Creditors testified that Revlon owner Ron Perelman had bailed out the company before. At one point, Perelman’s private-equity firm put up some of its own capital to secure a bond restructuring that helped Revlon avoid bankruptcy.
Judge Jesse Furman, in his February 2021 ruling, said it was reasonable for the creditors to believe that Revlon and Citi, with Perelman’s help, had “figured out a creative way to pay down” the debt when the full $900 million arrived.
It may be worth noting, over the coming weeks, the level of cooperation Santander gets from the likes of HSBC and Barclays in retrieving the money. If Santander takes the issue to court, the bank will undoubtedly consider its odds against any precedent in the U.K. judicial system.

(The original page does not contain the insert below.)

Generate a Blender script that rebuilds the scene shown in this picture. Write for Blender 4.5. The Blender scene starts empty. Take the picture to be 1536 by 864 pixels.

Citi’s court loss can be credited to a 1991 decision in which New York's highest court ruled that when a third party mistakenly sends money from a debtor to a creditor, the creditor can keep the payment if it didn’t realize it was sent in error and didn’t make any misrepresentations — a principle called discharge for value.
Beyond banks
The impact of Santander’s $175 million error isn’t limited to banks themselves. A payroll manager who spoke to the BBC last month said Santander had not given any information about how clients should explain the duplicate payment to staff or about how it should be repaid.
"It ruined my holiday period because I thought I'd paid out hundreds of thousands in error. I thought I had done something wrong," the payroll manager said. "I thought it was just me and that I was going to get in trouble at work."
Likewise, the recipients should take care not to overspend their windfall. A Louisiana 911 dispatcher, for example, was charged with fraud and theft in April 2021 after she used some of an accidental transfer of $1.2 million from Charles Schwab to buy a house and an SUV.